Part 3


What does good look like?

And why not everyone needs to be a Google Analytics or Tableau super user

Welcome to part 3 of this mini-series on data-driven organisations. Last time we discussed the recipe and process of transforming your business by building new habits that put data at the centre of your operation. We also reflected on the importance of a coach to create the discipline around the process. But how do you know when you get to the end? How do you know you are in our ‘good’ category of data-driven business? This is what we are exploring here.

The role of leadership

We’ve already touched on the leadership aspects of this cultural shift, but suffice to say, leaders don’t need to be able to DO the tasks being done, they simply need to understand that facilitating the cross-functional teams, playing a key role in their early success and supporting them by engaging the L&D managers to ‘lay the foundations’ is a way to set up for success.

Critical roles beyond leadership

So, beyond the leadership that ‘get it’ and are supportive, what are the indicators that an organisation has been lead to a data-driven culture? What do the earliest teams that have learned these new habits, leading the way to data discovery, exhibit in their everyday progress that shows their coach that they have become autonomous?

First of all, let’s look at a minimum set of roles or functions for the team in question. To exploit data, we would suggest that you need the following roles. All organisations have the skills within them, but not very often assembled in these cross-functional teams with a distinct mandate to exploit the dataset.

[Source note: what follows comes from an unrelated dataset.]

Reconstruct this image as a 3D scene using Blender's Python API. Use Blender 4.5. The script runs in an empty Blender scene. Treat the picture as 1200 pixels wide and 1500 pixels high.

  • Translator – this is a business analyst or consultant. An experienced business mind that understands common patterns of behaviour by customers or co-workers sufficient to empathise with the business folks and their domain knowledge, to encode for the mathematician.
  • Analyst/Data Scientist – this is the best mathematician you can find. Someone with a background in science/stats or behavioural psychology is ideal, or someone that wants to learn fast and will self-teach new statistics and modeling techniques.
  • Engineer – if the data is held within legacy systems, then often it is helpful to have a code-writer or software engineer to simply access and possibly prepare, the data.
  • Coach – this person will ensure the culture remains open to a respectful exchange of different perspectives, guaranteeing faster iteration of model creation and faster discovery of the data value. They will embed the winning habits from their experience.

In the ‘good’ state, these are the indicators and habits you’ll see

We’ve provided a ‘good looks like’ checklist below, by listing out both the indicators we look for and the habits which are evidently created from the indicators.

Indicators:

  • Well organised backlog (tracks investigation, feedback, outstanding tests, etc).
  • Short list of ‘Live’ data enquiries under investigation
  • Detailed briefs for the ‘Live’ enquiries
  • Iterative analysis logged with annotated feedback
  • Evolution of a product approach to decision-making, supporting automation and scaling
  • Business Analyst present to translate ‘business’ questions between data scientist and domain knowledge folks.
  • Analyst improves the value of each investigation & expedites the workflow

Habits:

  • Weekly Reviews.
  • Ongoing kanban boards for backlogs, hypotheses, and validation.
  • Rapid and diverse feedback cycle.
  • Business folks are familiar with detailed data briefing and valuable, rapid feedback.